Give an exact copy of every line, leaving images out.

+ + +

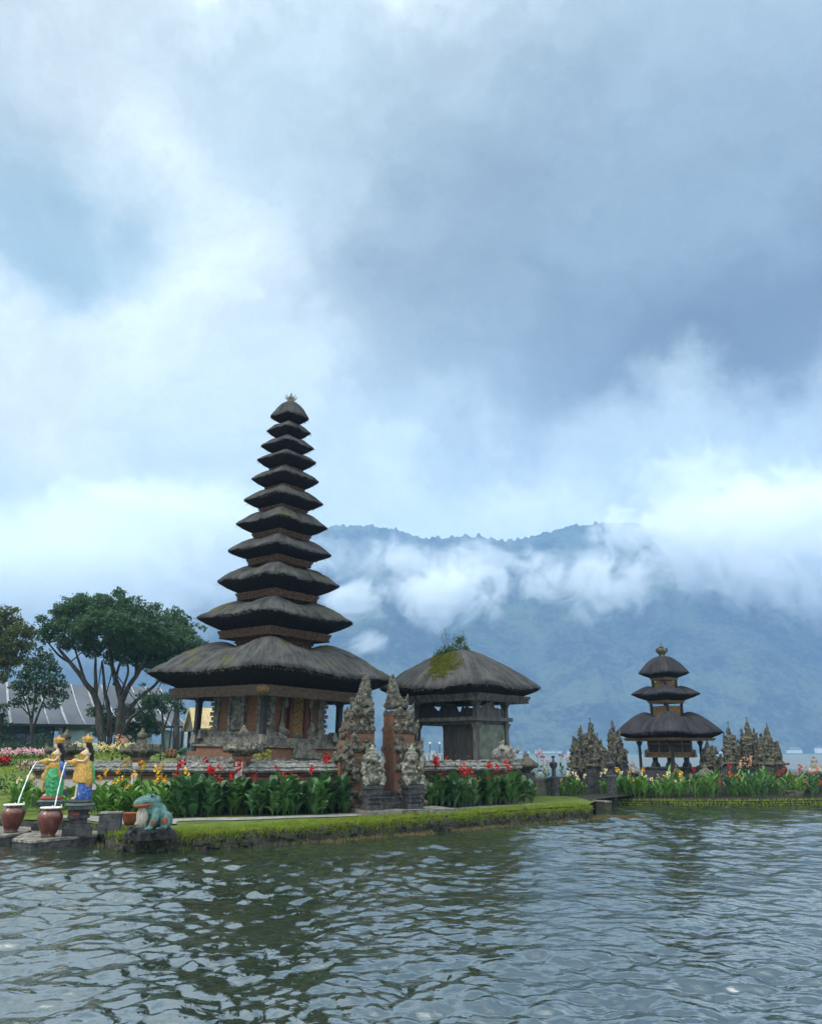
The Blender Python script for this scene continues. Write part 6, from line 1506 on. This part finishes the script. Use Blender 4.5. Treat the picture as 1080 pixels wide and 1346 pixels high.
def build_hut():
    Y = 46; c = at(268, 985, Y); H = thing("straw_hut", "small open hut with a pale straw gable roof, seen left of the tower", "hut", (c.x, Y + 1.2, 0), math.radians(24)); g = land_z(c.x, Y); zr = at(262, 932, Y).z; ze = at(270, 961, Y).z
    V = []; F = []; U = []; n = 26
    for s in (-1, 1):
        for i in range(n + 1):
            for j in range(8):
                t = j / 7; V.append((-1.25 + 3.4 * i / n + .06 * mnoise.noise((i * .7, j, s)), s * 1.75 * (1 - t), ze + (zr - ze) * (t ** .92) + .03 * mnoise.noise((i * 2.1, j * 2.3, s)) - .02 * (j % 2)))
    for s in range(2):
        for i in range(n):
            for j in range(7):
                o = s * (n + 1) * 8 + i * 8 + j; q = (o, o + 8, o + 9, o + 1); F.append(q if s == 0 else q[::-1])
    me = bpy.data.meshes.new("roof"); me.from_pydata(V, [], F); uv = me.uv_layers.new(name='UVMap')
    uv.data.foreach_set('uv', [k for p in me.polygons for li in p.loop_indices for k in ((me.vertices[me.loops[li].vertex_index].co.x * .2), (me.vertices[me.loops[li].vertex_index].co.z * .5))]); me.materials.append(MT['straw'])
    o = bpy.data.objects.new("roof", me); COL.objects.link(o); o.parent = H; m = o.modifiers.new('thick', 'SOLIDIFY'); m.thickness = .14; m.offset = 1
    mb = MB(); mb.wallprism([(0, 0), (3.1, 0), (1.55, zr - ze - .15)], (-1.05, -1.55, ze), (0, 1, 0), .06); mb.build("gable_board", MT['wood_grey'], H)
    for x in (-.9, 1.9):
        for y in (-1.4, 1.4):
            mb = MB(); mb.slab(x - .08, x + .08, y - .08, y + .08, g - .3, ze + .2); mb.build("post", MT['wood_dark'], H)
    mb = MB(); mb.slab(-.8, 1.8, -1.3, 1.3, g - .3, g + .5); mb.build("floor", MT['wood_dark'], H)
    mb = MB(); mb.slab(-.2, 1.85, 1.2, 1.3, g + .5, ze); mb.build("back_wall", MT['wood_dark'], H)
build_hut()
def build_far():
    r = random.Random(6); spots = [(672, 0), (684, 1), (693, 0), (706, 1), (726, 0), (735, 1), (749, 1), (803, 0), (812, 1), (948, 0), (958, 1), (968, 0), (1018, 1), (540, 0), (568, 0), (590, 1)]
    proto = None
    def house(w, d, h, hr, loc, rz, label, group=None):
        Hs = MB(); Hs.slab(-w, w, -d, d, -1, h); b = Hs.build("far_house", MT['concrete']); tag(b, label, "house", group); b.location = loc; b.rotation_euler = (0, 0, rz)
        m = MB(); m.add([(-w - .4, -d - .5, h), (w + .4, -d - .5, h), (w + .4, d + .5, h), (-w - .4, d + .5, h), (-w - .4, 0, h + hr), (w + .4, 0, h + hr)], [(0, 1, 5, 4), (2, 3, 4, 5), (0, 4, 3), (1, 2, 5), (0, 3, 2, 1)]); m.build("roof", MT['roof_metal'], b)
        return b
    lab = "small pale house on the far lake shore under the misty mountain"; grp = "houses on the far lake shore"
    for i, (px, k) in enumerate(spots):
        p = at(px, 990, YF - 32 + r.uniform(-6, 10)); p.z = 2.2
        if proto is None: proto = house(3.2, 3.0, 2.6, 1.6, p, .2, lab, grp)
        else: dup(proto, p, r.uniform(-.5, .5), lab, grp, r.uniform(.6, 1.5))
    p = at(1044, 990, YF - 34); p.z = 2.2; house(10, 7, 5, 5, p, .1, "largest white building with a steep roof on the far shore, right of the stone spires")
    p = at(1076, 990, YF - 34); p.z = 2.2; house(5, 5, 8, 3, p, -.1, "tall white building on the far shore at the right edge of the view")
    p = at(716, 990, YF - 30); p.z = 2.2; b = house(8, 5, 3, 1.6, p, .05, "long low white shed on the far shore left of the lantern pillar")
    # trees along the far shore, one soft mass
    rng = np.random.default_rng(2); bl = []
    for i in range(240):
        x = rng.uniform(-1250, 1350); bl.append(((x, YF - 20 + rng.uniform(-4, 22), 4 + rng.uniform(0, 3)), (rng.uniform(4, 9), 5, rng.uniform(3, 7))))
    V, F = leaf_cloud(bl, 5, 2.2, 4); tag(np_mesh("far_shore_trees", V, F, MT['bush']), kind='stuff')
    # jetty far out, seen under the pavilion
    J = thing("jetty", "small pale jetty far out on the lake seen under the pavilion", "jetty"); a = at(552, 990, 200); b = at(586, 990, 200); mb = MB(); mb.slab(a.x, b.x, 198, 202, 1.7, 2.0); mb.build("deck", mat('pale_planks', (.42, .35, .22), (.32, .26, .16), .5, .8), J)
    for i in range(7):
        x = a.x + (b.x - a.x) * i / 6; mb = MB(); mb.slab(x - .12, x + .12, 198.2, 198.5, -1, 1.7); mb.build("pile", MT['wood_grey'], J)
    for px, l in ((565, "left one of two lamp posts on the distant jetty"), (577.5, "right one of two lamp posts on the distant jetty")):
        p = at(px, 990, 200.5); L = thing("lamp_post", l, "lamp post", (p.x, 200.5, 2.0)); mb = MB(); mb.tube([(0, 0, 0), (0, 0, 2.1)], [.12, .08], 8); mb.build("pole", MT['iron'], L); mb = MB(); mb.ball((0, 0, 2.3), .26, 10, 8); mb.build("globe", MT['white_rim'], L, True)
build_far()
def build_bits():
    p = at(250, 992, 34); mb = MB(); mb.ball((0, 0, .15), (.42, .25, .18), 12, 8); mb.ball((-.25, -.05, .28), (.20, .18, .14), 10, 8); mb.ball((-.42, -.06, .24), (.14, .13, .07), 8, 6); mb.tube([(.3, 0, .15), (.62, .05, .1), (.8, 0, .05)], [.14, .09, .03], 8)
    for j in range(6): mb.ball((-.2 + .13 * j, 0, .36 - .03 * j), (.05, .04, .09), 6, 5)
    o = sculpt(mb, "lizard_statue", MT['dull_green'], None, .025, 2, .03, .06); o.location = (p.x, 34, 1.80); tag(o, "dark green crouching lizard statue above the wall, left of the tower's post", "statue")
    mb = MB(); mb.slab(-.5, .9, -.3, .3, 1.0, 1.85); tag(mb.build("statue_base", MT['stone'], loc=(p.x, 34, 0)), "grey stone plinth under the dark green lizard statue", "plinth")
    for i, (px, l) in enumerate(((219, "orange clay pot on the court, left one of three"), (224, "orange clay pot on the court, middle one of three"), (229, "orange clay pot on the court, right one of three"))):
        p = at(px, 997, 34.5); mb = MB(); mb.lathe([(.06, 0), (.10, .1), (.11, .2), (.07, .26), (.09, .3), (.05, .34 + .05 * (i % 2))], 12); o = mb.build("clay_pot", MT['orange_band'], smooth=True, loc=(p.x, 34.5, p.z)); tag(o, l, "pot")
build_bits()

+ + +

#### [Task answer]
The Blender Python script for this scene continues. Write part 6, from line 1506 on. This part finishes the script. Use Blender 4.5. Treat the picture as 1080 pixels wide and 1346 pixels high.
def build_hut():
    Y = 46; c = at(268, 985, Y); H = thing("straw_hut", "small open hut with a pale straw gable roof, seen left of the tower", "hut", (c.x, Y + 1.2, 0), math.radians(24)); g = land_z(c.x, Y); zr = at(262, 932, Y).z; ze = at(270, 961, Y).z
    V = []; F = []; U = []; n = 26
    for s in (-1, 1):
        for i in range(n + 1):
            for j in range(8):
                t = j / 7; V.append((-1.25 + 3.4 * i / n + .06 * mnoise.noise((i * .7, j, s)), s * 1.75 * (1 - t), ze + (zr - ze) * (t ** .92) + .03 * mnoise.noise((i * 2.1, j * 2.3, s)) - .02 * (j % 2)))
    for s in range(2):
        for i in range(n):
            for j in range(7):
                o = s * (n + 1) * 8 + i * 8 + j; q = (o, o + 8, o + 9, o + 1); F.append(q if s == 0 else q[::-1])
    me = bpy.data.meshes.new("roof"); me.from_pydata(V, [], F); uv = me.uv_layers.new(name='UVMap')
    uv.data.foreach_set('uv', [k for p in me.polygons for li in p.loop_indices for k in ((me.vertices[me.loops[li].vertex_index].co.x * .2), (me.vertices[me.loops[li].vertex_index].co.z * .5))]); me.materials.append(MT['straw'])
    o = bpy.data.objects.new("roof", me); COL.objects.link(o); o.parent = H; m = o.modifiers.new('thick', 'SOLIDIFY'); m.thickness = .14; m.offset = 1
    mb = MB(); mb.wallprism([(0, 0), (3.1, 0), (1.55, zr - ze - .15)], (-1.05, -1.55, ze), (0, 1, 0), .06); mb.build("gable_board", MT['wood_grey'], H)
    for x in (-.9, 1.9):
        for y in (-1.4, 1.4):
            mb = MB(); mb.slab(x - .08, x + .08, y - .08, y + .08, g - .3, ze + .2); mb.build("post", MT['wood_dark'], H)
    mb = MB(); mb.slab(-.8, 1.8, -1.3, 1.3, g - .3, g + .5); mb.build("floor", MT['wood_dark'], H)
    mb = MB(); mb.slab(-.2, 1.85, 1.2, 1.3, g + .5, ze); mb.build("back_wall", MT['wood_dark'], H)
build_hut()
def build_far():
    r = random.Random(6); spots = [(672, 0), (684, 1), (693, 0), (706, 1), (726, 0), (735, 1), (749, 1), (803, 0), (812, 1), (948, 0), (958, 1), (968, 0), (1018, 1), (540, 0), (568, 0), (590, 1)]
    proto = None
    def house(w, d, h, hr, loc, rz, label, group=None):
        Hs = MB(); Hs.slab(-w, w, -d, d, -1, h); b = Hs.build("far_house", MT['concrete']); tag(b, label, "house", group); b.location = loc; b.rotation_euler = (0, 0, rz)
        m = MB(); m.add([(-w - .4, -d - .5, h), (w + .4, -d - .5, h), (w + .4, d + .5, h), (-w - .4, d + .5, h), (-w - .4, 0, h + hr), (w + .4, 0, h + hr)], [(0, 1, 5, 4), (2, 3, 4, 5), (0, 4, 3), (1, 2, 5), (0, 3, 2, 1)]); m.build("roof", MT['roof_metal'], b)
        return b
    lab = "small pale house on the far lake shore under the misty mountain"; grp = "houses on the far lake shore"
    for i, (px, k) in enumerate(spots):
        p = at(px, 990, YF - 32 + r.uniform(-6, 10)); p.z = 2.2
        if proto is None: proto = house(3.2, 3.0, 2.6, 1.6, p, .2, lab, grp)
        else: dup(proto, p, r.uniform(-.5, .5), lab, grp, r.uniform(.6, 1.5))
    p = at(1044, 990, YF - 34); p.z = 2.2; house(10, 7, 5, 5, p, .1, "largest white building with a steep roof on the far shore, right of the stone spires")
    p = at(1076, 990, YF - 34); p.z = 2.2; house(5, 5, 8, 3, p, -.1, "tall white building on the far shore at the right edge of the view")
    p = at(716, 990, YF - 30); p.z = 2.2; b = house(8, 5, 3, 1.6, p, .05, "long low white shed on the far shore left of the lantern pillar")
    # trees along the far shore, one soft mass
    rng = np.random.default_rng(2); bl = []
    for i in range(240):
        x = rng.uniform(-1250, 1350); bl.append(((x, YF - 20 + rng.uniform(-4, 22), 4 + rng.uniform(0, 3)), (rng.uniform(4, 9), 5, rng.uniform(3, 7))))
    V, F = leaf_cloud(bl, 5, 2.2, 4); tag(np_mesh("far_shore_trees", V, F, MT['bush']), kind='stuff')
    # jetty far out, seen under the pavilion
    J = thing("jetty", "small pale jetty far out on the lake seen under the pavilion", "jetty"); a = at(552, 990, 200); b = at(586, 990, 200); mb = MB(); mb.slab(a.x, b.x, 198, 202, 1.7, 2.0); mb.build("deck", mat('pale_planks', (.42, .35, .22), (.32, .26, .16), .5, .8), J)
    for i in range(7):
        x = a.x + (b.x - a.x) * i / 6; mb = MB(); mb.slab(x - .12, x + .12, 198.2, 198.5, -1, 1.7); mb.build("pile", MT['wood_grey'], J)
    for px, l in ((565, "left one of two lamp posts on the distant jetty"), (577.5, "right one of two lamp posts on the distant jetty")):
        p = at(px, 990, 200.5); L = thing("lamp_post", l, "lamp post", (p.x, 200.5, 2.0)); mb = MB(); mb.tube([(0, 0, 0), (0, 0, 2.1)], [.12, .08], 8); mb.build("pole", MT['iron'], L); mb = MB(); mb.ball((0, 0, 2.3), .26, 10, 8); mb.build("globe", MT['white_rim'], L, True)
build_far()
def build_bits():
    p = at(250, 992, 34); mb = MB(); mb.ball((0, 0, .15), (.42, .25, .18), 12, 8); mb.ball((-.25, -.05, .28), (.20, .18, .14), 10, 8); mb.ball((-.42, -.06, .24), (.14, .13, .07), 8, 6); mb.tube([(.3, 0, .15), (.62, .05, .1), (.8, 0, .05)], [.14, .09, .03], 8)
    for j in range(6): mb.ball((-.2 + .13 * j, 0, .36 - .03 * j), (.05, .04, .09), 6, 5)
    o = sculpt(mb, "lizard_statue", MT['dull_green'], None, .025, 2, .03, .06); o.location = (p.x, 34, 1.80); tag(o, "dark green crouching lizard statue above the wall, left of the tower's post", "statue")
    mb = MB(); mb.slab(-.5, .9, -.3, .3, 1.0, 1.85); tag(mb.build("statue_base", MT['stone'], loc=(p.x, 34, 0)), "grey stone plinth under the dark green lizard statue", "plinth")
    for i, (px, l) in enumerate(((219, "orange clay pot on the court, left one of three"), (224, "orange clay pot on the court, middle one of three"), (229, "orange clay pot on the court, right one of three"))):
        p = at(px, 997, 34.5); mb = MB(); mb.lathe([(.06, 0), (.10, .1), (.11, .2), (.07, .26), (.09, .3), (.05, .34 + .05 * (i % 2))], 12); o = mb.build("clay_pot", MT['orange_band'], smooth=True, loc=(p.x, 34.5, p.z)); tag(o, l, "pot")
build_bits()